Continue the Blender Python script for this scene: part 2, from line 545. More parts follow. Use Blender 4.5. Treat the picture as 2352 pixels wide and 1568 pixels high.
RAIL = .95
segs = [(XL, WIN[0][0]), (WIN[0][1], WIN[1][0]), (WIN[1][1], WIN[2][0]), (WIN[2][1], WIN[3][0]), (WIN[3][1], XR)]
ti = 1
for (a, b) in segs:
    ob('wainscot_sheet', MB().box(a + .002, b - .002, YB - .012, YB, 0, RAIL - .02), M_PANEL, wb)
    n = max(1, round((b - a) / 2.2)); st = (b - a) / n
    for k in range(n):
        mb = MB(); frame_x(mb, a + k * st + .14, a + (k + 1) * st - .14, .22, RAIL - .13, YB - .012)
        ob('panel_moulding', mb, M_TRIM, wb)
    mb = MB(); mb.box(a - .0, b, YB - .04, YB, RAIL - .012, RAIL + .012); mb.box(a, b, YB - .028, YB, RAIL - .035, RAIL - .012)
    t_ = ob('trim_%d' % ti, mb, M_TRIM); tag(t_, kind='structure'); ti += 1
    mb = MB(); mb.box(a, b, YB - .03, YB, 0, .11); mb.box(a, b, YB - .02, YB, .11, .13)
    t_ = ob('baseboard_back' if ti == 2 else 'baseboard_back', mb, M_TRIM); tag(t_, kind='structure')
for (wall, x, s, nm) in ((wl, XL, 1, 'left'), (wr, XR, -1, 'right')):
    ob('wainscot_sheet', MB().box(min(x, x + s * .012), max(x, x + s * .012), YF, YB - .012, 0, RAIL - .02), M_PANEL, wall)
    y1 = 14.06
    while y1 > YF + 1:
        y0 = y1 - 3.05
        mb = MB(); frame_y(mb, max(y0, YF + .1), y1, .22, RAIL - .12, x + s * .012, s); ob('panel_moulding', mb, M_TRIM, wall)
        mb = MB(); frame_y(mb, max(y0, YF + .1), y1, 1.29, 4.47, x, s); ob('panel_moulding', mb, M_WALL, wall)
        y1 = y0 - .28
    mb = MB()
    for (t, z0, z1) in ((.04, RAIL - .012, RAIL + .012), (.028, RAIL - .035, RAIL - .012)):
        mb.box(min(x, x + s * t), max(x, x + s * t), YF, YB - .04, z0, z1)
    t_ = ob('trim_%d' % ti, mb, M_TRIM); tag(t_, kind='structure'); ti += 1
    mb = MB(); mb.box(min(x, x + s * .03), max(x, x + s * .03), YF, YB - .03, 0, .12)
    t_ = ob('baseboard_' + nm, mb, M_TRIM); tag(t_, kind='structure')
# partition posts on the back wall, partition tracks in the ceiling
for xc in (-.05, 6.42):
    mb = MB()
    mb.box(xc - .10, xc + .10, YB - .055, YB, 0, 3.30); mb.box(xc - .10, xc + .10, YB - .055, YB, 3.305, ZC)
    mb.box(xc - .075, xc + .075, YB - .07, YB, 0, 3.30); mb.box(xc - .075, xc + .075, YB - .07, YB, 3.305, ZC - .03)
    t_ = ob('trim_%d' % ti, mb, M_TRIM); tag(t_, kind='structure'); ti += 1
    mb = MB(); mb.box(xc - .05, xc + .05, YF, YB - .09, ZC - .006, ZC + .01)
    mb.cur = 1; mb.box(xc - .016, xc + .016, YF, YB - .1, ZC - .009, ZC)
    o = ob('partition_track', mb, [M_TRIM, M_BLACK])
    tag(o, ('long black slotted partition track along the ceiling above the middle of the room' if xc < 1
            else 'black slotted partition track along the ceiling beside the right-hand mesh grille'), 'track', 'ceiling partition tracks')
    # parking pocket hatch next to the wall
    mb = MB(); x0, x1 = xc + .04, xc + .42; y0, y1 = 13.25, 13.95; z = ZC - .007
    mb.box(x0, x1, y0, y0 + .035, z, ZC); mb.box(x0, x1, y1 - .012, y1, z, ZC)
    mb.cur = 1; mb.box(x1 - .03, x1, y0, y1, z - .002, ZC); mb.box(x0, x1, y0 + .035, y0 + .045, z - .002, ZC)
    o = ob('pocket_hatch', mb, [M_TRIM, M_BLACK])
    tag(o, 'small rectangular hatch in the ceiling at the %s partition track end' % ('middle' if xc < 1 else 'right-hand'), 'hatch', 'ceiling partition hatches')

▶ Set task
Take the lines above and print them exactly.

▶ Answer to the exercise
Continue the Blender Python script for this scene: part 2, from line 545. More parts follow. Use Blender 4.5. Treat the picture as 2352 pixels wide and 1568 pixels high.
RAIL = .95
segs = [(XL, WIN[0][0]), (WIN[0][1], WIN[1][0]), (WIN[1][1], WIN[2][0]), (WIN[2][1], WIN[3][0]), (WIN[3][1], XR)]
ti = 1
for (a, b) in segs:
    ob('wainscot_sheet', MB().box(a + .002, b - .002, YB - .012, YB, 0, RAIL - .02), M_PANEL, wb)
    n = max(1, round((b - a) / 2.2)); st = (b - a) / n
    for k in range(n):
        mb = MB(); frame_x(mb, a + k * st + .14, a + (k + 1) * st - .14, .22, RAIL - .13, YB - .012)
        ob('panel_moulding', mb, M_TRIM, wb)
    mb = MB(); mb.box(a - .0, b, YB - .04, YB, RAIL - .012, RAIL + .012); mb.box(a, b, YB - .028, YB, RAIL - .035, RAIL - .012)
    t_ = ob('trim_%d' % ti, mb, M_TRIM); tag(t_, kind='structure'); ti += 1
    mb = MB(); mb.box(a, b, YB - .03, YB, 0, .11); mb.box(a, b, YB - .02, YB, .11, .13)
    t_ = ob('baseboard_back' if ti == 2 else 'baseboard_back', mb, M_TRIM); tag(t_, kind='structure')
for (wall, x, s, nm) in ((wl, XL, 1, 'left'), (wr, XR, -1, 'right')):
    ob('wainscot_sheet', MB().box(min(x, x + s * .012), max(x, x + s * .012), YF, YB - .012, 0, RAIL - .02), M_PANEL, wall)
    y1 = 14.06
    while y1 > YF + 1:
        y0 = y1 - 3.05
        mb = MB(); frame_y(mb, max(y0, YF + .1), y1, .22, RAIL - .12, x + s * .012, s); ob('panel_moulding', mb, M_TRIM, wall)
        mb = MB(); frame_y(mb, max(y0, YF + .1), y1, 1.29, 4.47, x, s); ob('panel_moulding', mb, M_WALL, wall)
        y1 = y0 - .28
    mb = MB()
    for (t, z0, z1) in ((.04, RAIL - .012, RAIL + .012), (.028, RAIL - .035, RAIL - .012)):
        mb.box(min(x, x + s * t), max(x, x + s * t), YF, YB - .04, z0, z1)
    t_ = ob('trim_%d' % ti, mb, M_TRIM); tag(t_, kind='structure'); ti += 1
    mb = MB(); mb.box(min(x, x + s * .03), max(x, x + s * .03), YF, YB - .03, 0, .12)
    t_ = ob('baseboard_' + nm, mb, M_TRIM); tag(t_, kind='structure')
# partition posts on the back wall, partition tracks in the ceiling
for xc in (-.05, 6.42):
    mb = MB()
    mb.box(xc - .10, xc + .10, YB - .055, YB, 0, 3.30); mb.box(xc - .10, xc + .10, YB - .055, YB, 3.305, ZC)
    mb.box(xc - .075, xc + .075, YB - .07, YB, 0, 3.30); mb.box(xc - .075, xc + .075, YB - .07, YB, 3.305, ZC - .03)
    t_ = ob('trim_%d' % ti, mb, M_TRIM); tag(t_, kind='structure'); ti += 1
    mb = MB(); mb.box(xc - .05, xc + .05, YF, YB - .09, ZC - .006, ZC + .01)
    mb.cur = 1; mb.box(xc - .016, xc + .016, YF, YB - .1, ZC - .009, ZC)
    o = ob('partition_track', mb, [M_TRIM, M_BLACK])
    tag(o, ('long black slotted partition track along the ceiling above the middle of the room' if xc < 1
            else 'black slotted partition track along the ceiling beside the right-hand mesh grille'), 'track', 'ceiling partition tracks')
    # parking pocket hatch next to the wall
    mb = MB(); x0, x1 = xc + .04, xc + .42; y0, y1 = 13.25, 13.95; z = ZC - .007
    mb.box(x0, x1, y0, y0 + .035, z, ZC); mb.box(x0, x1, y1 - .012, y1, z, ZC)
    mb.cur = 1; mb.box(x1 - .03, x1, y0, y1, z - .002, ZC); mb.box(x0, x1, y0 + .035, y0 + .045, z - .002, ZC)
    o = ob('pocket_hatch', mb, [M_TRIM, M_BLACK])
    tag(o, 'small rectangular hatch in the ceiling at the %s partition track end' % ('middle' if xc < 1 else 'right-hand'), 'hatch', 'ceiling partition hatches')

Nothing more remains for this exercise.